Our birthday Standards Heroes have been nominated by their peers to represent all our contributors - individuals we consider to be the real heroes of standards, in Australia and internationally. We thank those who contribute their knowledge and expertise, service, and time to Standards Australia for the benefit of the Australian community.    

Jennifer George is the CEO of Strategic Commercialisation Australia Pty Ltd, a consultancy which partners with businesses to integrate Engineering and ICT innovations to build long term growth strategies. Jennifer has worked on projects in more than 50 industry sectors, including new energy, biotech, agriculture, bioinformatics, telecommunications, and Smart Cities. Jennifer is currently the chairperson for IT-268 Sustainable Cities and Communities and is a participating member of SC-001 Smart Cities Advisory Group, IT-268-00-01 ISO/TC 268 International Participation Delegates and IT-268-00-02 5G.      

How did you become involved in standards development? 

I attended a seminar about privacy standards with Engineers Australia when this committee was being established.  

What role have standards played in your career?   

Standards provide certainty for international growth and innovation scaling generally.  As a commercialisation expert working with innovators, it is good to refer others to existing standards that might help them on their journey.  

What is a project you’ve been particularly proud to have helped deliver? 

The Standards Roadmap for Smart Cities and communities as a contributory writer.  

Outside of standards development, what have been some highlights of your career? 

Commercialising more than 50 technologies and making several successful businesses that will impact human health and the environment.

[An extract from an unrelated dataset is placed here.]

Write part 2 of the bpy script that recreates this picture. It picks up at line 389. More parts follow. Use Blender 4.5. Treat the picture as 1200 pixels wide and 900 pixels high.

What do you think the future of standardisation looks like? 

Still necessary but more difficult. The rate of change is accelerating so the current standards creation processes will need to be streamlined somehow.  Additionally, I foresee that collaborative solutions will become more prevalent so standards which operate in discreet tech will need to be integrated and the standards adapted will be quite different.  In many ways in an interconnected world standards and deliverables will be more important. As new climate change technologies are introduced, we will need new standards.  What works in the lab may not work in production. .

Is there anything you’d like to say or mention about Standards Australia’s centenary year? 

Thank you to the support team - Larissa Carvalho and Lauren Russo and the dedicated and articulate team of committee members who contribute their wisdom on a monthly basis.